Here are his tentative bottom lines:

• Retraining won’t stop software progress from accelerating over time.

  • Suppose that, ignoring the need for retraining, software progress would accelerate over time due to the AI-improving-AI feedback loop.

  • A simple theoretical analysis suggests that software progress will still accelerate once you account for retraining. Retraining won’t block the SIE.

• Retraining will cause software progress to accelerate somewhat more slowly.

  • But that same analysis suggests that your software progress will accelerate more slowly.

  • Quantitatively, the effect is surprisingly small – acceleration only takes ~20% longer.

  • However, if acceleration was going to be extremely fast, retraining slows things down by more.

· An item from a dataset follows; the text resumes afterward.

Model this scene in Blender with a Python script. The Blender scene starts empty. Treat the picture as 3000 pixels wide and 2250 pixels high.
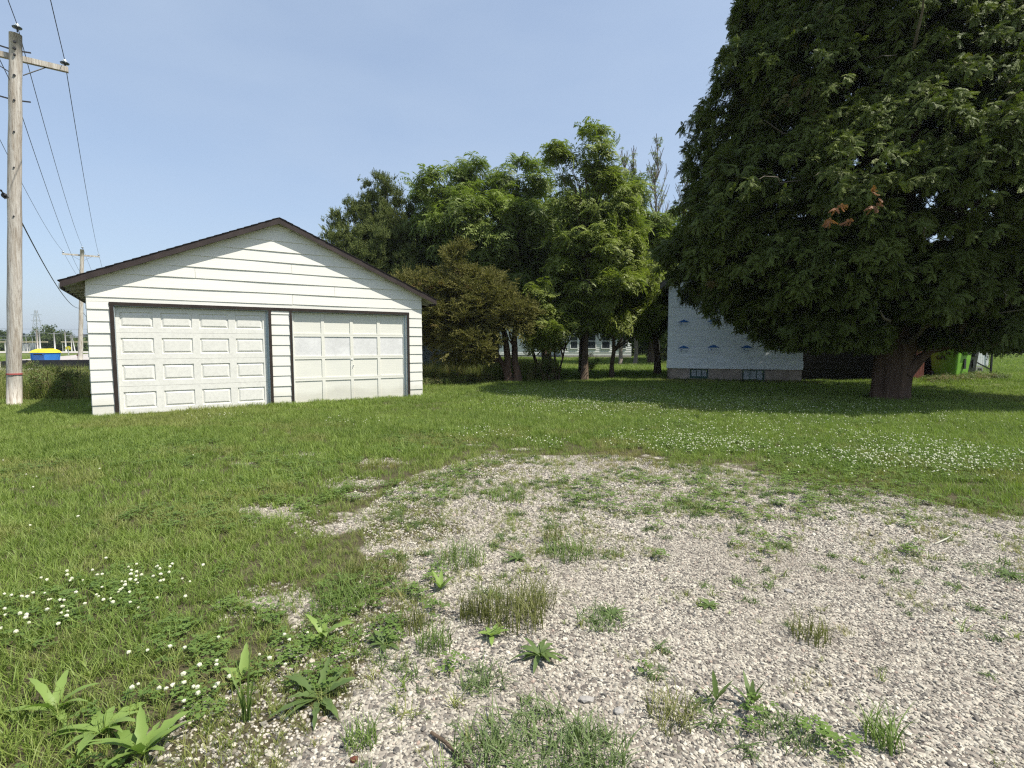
import bpy, bmesh, math, random
import numpy as np
from mathutils import Vector, Matrix, noise as mnoise
random.seed(7); rng = np.random.default_rng(11)
S = bpy.context.scene
COL = S.collection
PI = math.pi
# ------------------------------------------------------------------ camera
cam_d = bpy.data.cameras.new('camera'); cam = bpy.data.objects.new('camera', cam_d); COL.objects.link(cam)
cam_d.sensor_width = 36.0; cam_d.sensor_fit = 'HORIZONTAL'; cam_d.lens = 18.6
cam_d.clip_start = 0.05; cam_d.clip_end = 8000
cam.location = (0, 0, 1.447); cam.rotation_euler = (math.radians(90 - 4.284), 0, 0)
S.camera = cam
# ------------------------------------------------------------------ sky, sun, exposure
SUN = Vector((0.943*0.522, -0.332*0.522, 0.853)).normalized()
W = bpy.data.worlds.new('World'); S.world = W; W.use_nodes = True
nt = W.node_tree; nt.nodes.clear()
sky = nt.nodes.new('ShaderNodeTexSky'); sky.sky_type = 'NISHITA'; sky.sun_disc = False
sky.sun_elevation = math.radians(58.5); sky.sun_rotation = math.radians(109.4)
sky.altitude = 200; sky.air_density = 1.0; sky.dust_density = 2.0; sky.ozone_density = 1.6
bg = nt.nodes.new('ShaderNodeBackground'); bg.inputs['Strength'].default_value = 0.125
wo = nt.nodes.new('ShaderNodeOutputWorld')
veil = nt.nodes.new('ShaderNodeMix'); veil.data_type = 'RGBA'; veil.inputs[0].default_value = 0.55; veil.inputs[7].default_value = (2.85, 3.50, 4.45, 1)   # even thin summer haze over the whole sky
tcs = nt.nodes.new('ShaderNodeTexCoord'); mps = nt.nodes.new('ShaderNodeMapping'); mps.inputs['Scale'].default_value = (1.0, 1.6, 3.2); nzs = nt.nodes.new('ShaderNodeTexNoise'); nzs.inputs['Scale'].default_value = 1.7; nzs.inputs['Detail'].default_value = 5
nt.links.new(tcs.outputs['Generated'], mps.inputs[0]); nt.links.new(mps.outputs[0], nzs.inputs['Vector']); mrs = nt.nodes.new('ShaderNodeMapRange'); mrs.inputs[1].default_value = .35; mrs.inputs[2].default_value = .68; mrs.inputs[3].default_value = .44; mrs.inputs[4].default_value = .70
nt.links.new(nzs.outputs['Fac'], mrs.inputs[0]); nt.links.new(mrs.outputs[0], veil.inputs[0])   # faint uneven high haze
nt.links.new(sky.outputs[0], veil.inputs[6]); nt.links.new(veil.outputs[2], bg.inputs[0]); nt.links.new(bg.outputs[0], wo.inputs[0])
sun_d = bpy.data.lights.new('sun', 'SUN'); sun_d.energy = 4.5; sun_d.angle = math.radians(0.55); sun_d.color = (1.0, 0.955, 0.87)
sun = bpy.data.objects.new('sun', sun_d); COL.objects.link(sun); sun.location = (20, -8, 30)
sun.rotation_euler = SUN.to_track_quat('Z', 'Y').to_euler()
S.view_settings.view_transform = 'Standard'; S.view_settings.look = 'None'
S.view_settings.exposure = 0.6; S.view_settings.gamma = 1.0; S.view_settings.use_curve_mapping = False
S.render.engine = 'CYCLES'
S.cycles.use_denoising = False; S.cycles.use_adaptive_sampling = False; S.cycles.pixel_filter_type = 'BLACKMAN_HARRIS'; S.cycles.filter_width = 1.25; S.cycles.sample_clamp_indirect = 4.0
S.cycles.max_bounces = 6; S.cycles.diffuse_bounces = 3; S.cycles.transmission_bounces = 4; S.cycles.transparent_max_bounces = 6
# ------------------------------------------------------------------ noise (numpy)
_T = np.random.default_rng(5).random((256, 256))
def vn(x, y):
    xi = np.floor(x).astype(int); yi = np.floor(y).astype(int); fx = x-xi; fy = y-yi
    fx = fx*fx*(3-2*fx); fy = fy*fy*(3-2*fy); a = xi & 255; b = yi & 255; c = (xi+1) & 255; d = (yi+1) & 255
    return (_T[a, b]*(1-fx)+_T[c, b]*fx)*(1-fy)+(_T[a, d]*(1-fx)+_T[c, d]*fx)*fy
def fbm(x, y, o=3):
    s = 0; a = 1; t = 0
    for k in range(o):
        s = s+a*vn(x*2**k+17*k, y*2**k+31*k); t += a; a *= .5
    return s/t
def sst(a, b, x):
    t = np.clip((x-a)/(b-a), 0, 1); return t*t*(3-2*t)
def ground_h(x, y):
    x = np.asarray(x, float); y = np.asarray(y, float)
    h = .26*sst(12.5, 15.5, x)*sst(15.5, 18.5, y)*(1-sst(60, 90, y))
    h = h + .05*(fbm(x*.35, y*.35, 2)-.5)*sst(2, 5, np.abs(y)) - .03*sst(3, 9, -x)*sst(4, 9, y)
    return h
def gz(x, y): return float(ground_h(x, y))
# ------------------------------------------------------------------ node materials
def newmat(name):
    m = bpy.data.materials.new(name); m.use_nodes = True; t = m.node_tree; t.nodes.clear()
    return m, t
class NB:
    def __init__(s, t): s.t = t
    def n(s, typ, **k):
        o = s.t.nodes.new(typ)
        for a, b in k.items(): setattr(o, a, b)
        return o
    def l(s, a, b): s.t.links.new(a, b)
    def coord(s, scale=(1, 1, 1), kind='Object'):
        c = s.n('ShaderNodeTexCoord'); m = s.n('ShaderNodeMapping'); m.inputs['Scale'].default_value = scale
        s.l(c.outputs[kind], m.inputs[0]); return m.outputs[0]
    def noise(s, vec, sc, det=4, rough=.55, dist=0):
        q = s.n('ShaderNodeTexNoise'); q.inputs['Scale'].default_value = sc; q.inputs['Detail'].default_value = det
        q.inputs['Roughness'].default_value = rough; q.inputs['Distortion'].default_value = dist
        if vec is not None: s.l(vec, q.inputs['Vector'])
        return q.outputs['Fac']
    def ramp(s, fac, stops, interp='LINEAR'):
        r = s.n('ShaderNodeValToRGB'); r.color_ramp.interpolation = interp; e = r.color_ramp.elements
        while len(e) < len(stops): e.new(.5)
        for i, (p, c) in enumerate(stops):
            e[i].position = p; e[i].color = (c, c, c, 1) if not hasattr(c, '__len__') else (*c, 1)
        if fac is not None: s.l(fac, r.inputs[0])
        return r.outputs[0]
    def mix(s, fac, a, b, mode='MIX'):
        q = s.n('ShaderNodeMix', data_type='RGBA', blend_type=mode)
        for i, v in ((0, fac), (6, a), (7, b)):
            if hasattr(v, 'links') or hasattr(v, 'is_linked'): s.l(v, q.inputs[i])
            elif i == 0: q.inputs[0].default_value = v
            else: q.inputs[i].default_value = (*v, 1)
        return q.outputs[2]
    def math(s, op, a, b=0.0):
        q = s.n('ShaderNodeMath', operation=op)
        for i, v in ((0, a), (1, b)):
            if hasattr(v, 'is_linked'): s.l(v, q.inputs[i])
            else: q.inputs[i].default_value = v
        return q.outputs[0]
    def bump(s, h, st, dist=.02):
        b = s.n('ShaderNodeBump'); b.inputs['Strength'].default_value = st; b.inputs['Distance'].default_value = dist
        s.l(h, b.inputs['Height']); return b.outputs[0]
    def out(s, col, rough=.8, bump=None, spec=.3, metal=0.0):
        p = s.n('ShaderNodeBsdfPrincipled'); o = s.n('ShaderNodeOutputMaterial')
        if hasattr(col, 'is_linked'): s.l(col, p.inputs['Base Color'])
        else: p.inputs['Base Color'].default_value = (*col, 1)
        if hasattr(rough, 'is_linked'): s.l(rough, p.inputs['Roughness'])
        else: p.inputs['Roughness'].default_value = rough
        p.inputs['Specular IOR Level'].default_value = spec; p.inputs['Metallic'].default_value = metal
        if bump is not None: s.l(bump, p.inputs['Normal'])
        s.l(p.outputs[0], o.inputs[0]); return p
def simple(name, col, rough=.7, var=.25, sc=6., spec=.3, metal=0.0, bumpst=.15, stretch=(1, 1, 1)):
    m, t = newmat(name); b = NB(t); v = b.coord(stretch)
    n1 = b.noise(v, sc, 5, .6); n2 = b.noise(v, sc*7, 3, .6)
    d = tuple(c*(1-var) for c in col); e = tuple(min(1, c*(1+var*.7)) for c in col)
    c = b.mix(b.ramp(n1, [(.3, 0), (.7, 1)]), d, e)
    c = b.mix(b.ramp(n2, [(.45, 0), (.75, .35)]), c, tuple(x*.6 for x in col))
    b.out(c, rough, b.bump(n2, bumpst, .01), spec, metal); return m
def wood_paint(name, col, streak, wear=.5, worn=(.30, .29, .26)):
    """painted boards: long grain along local x, patchy wear, knots of grime"""
    m, t = newmat(name); b = NB(t)
    v = b.coord((.6, 6, 14)); v2 = b.coord((1, 1, 1)); oi = b.n('ShaderNodeObjectInfo')
    g = b.noise(v, 3.2, 6, .7); big = b.noise(v2, 1.7, 3, .5); fine = b.noise(b.coord((3, 20, 60)), 4, 4, .7)
    c = b.mix(b.ramp(g, [(.35, 0), (.7, 1)]), tuple(x*.93 for x in col), col)
    c = b.mix(b.math('MULTIPLY', b.ramp(big, [(.42, 0), (.72, 1)]), .35), c, streak)
    chip = b.math('MULTIPLY', b.ramp(fine, [(.60, 0), (.69, 1)]), b.ramp(big, [(.40, 0), (.62, wear)]))
    c = b.mix(chip, c, worn)
    sx = b.n('ShaderNodeSeparateXYZ'); b.l(v2, sx.inputs[0]); low = b.ramp(b.math('ADD', sx.outputs[2], b.math('MULTIPLY', big, -.45)), [(.0, 1), (.16, 0)]); c = b.mix(b.math('MULTIPLY', low, b.math('MULTIPLY', fine, .6)), c, (.34, .31, .22))
    c = b.mix(b.math('MULTIPLY', oi.outputs['Random'], .12), c, streak)
    b.out(c, .62, b.bump(g, .25, .006), .25); return m
def leaf_mat(name, dark, light, brown=None, bamount=.0, trans=.3, psc=.35, rough=.55, spec=.25, tone=False):
    m, t = newmat(name); b = NB(t); oi = b.n('ShaderNodeObjectInfo'); ge = b.n('ShaderNodeNewGeometry')
    n1 = b.noise(ge.outputs['Position'], psc, 3, .55); n2 = b.noise(ge.outputs['Position'], 9., 2, .5)
    r = b.math('ADD', b.math('MULTIPLY', oi.outputs['Random'], .45), b.math('MULTIPLY', b.ramp(n1, [(.3, 0), (.7, 1)]), .35))
    r = b.math('ADD', r, b.math('MULTIPLY', n2, .3))
    c = b.mix(r, dark, light)
    if tone:
        at = b.n('ShaderNodeAttribute', attribute_type='INSTANCER', attribute_name='tone')
        c = b.mix(at.outputs['Fac'], c, brown)
    elif brown is not None:
        k = b.math('ADD', b.math('MULTIPLY', oi.outputs['Random'], .5), b.math('MULTIPLY', b.noise(ge.outputs['Position'], .8, 3), .7))
        c = b.mix(b.ramp(k, [(.72-bamount, 0), (.85-bamount*.6, 1)]), c, brown)
    p = b.n('ShaderNodeBsdfPrincipled'); p.inputs['Roughness'].default_value = rough; p.inputs['Specular IOR Level'].default_value = spec
    b.l(c, p.inputs['Base Color']); tr = b.n('ShaderNodeBsdfTranslucent')
    b.l(b.mix(1.0, c, (1.0, 1.15, .55), 'MULTIPLY'), tr.inputs[0])
    mx = b.n('ShaderNodeMixShader'); mx.inputs[0].default_value = trans; o = b.n('ShaderNodeOutputMaterial')
    b.l(p.outputs[0], mx.inputs[1]); b.l(tr.outputs[0], mx.inputs[2]); b.l(mx.outputs[0], o.inputs[0])
    return m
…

• Retraining means that we’re unlikely to get an SIE in <10 months, unless either training times become shorter before the SIE begins or improvements in runtime efficiency and post-training enhancements are large.

  • Today it takes ~3 months to train a SOTA AI system.

  • As a baseline, we can assume that the first AI to fully automate AI R&D will also take 3 months to train.

  • With this assumption, simple models of the SIE suggest that you’re unlikely to complete the SIE within 10 months. (In the model, the SIE is “completed” when AI capabilities approach infinity – of course in reality they would reach some other limit sooner).

  • BUT if by the time AI R&D is fully automated, SOTA training runs have already shortened to one month or less, then completing an SIE in less than 10 months is much more plausible.

  • And improvements in runtime efficiency and other post-training enhancements (which are not modelled in the analysis) could potentially allow very fast takeoff without needing to retrain from scratch.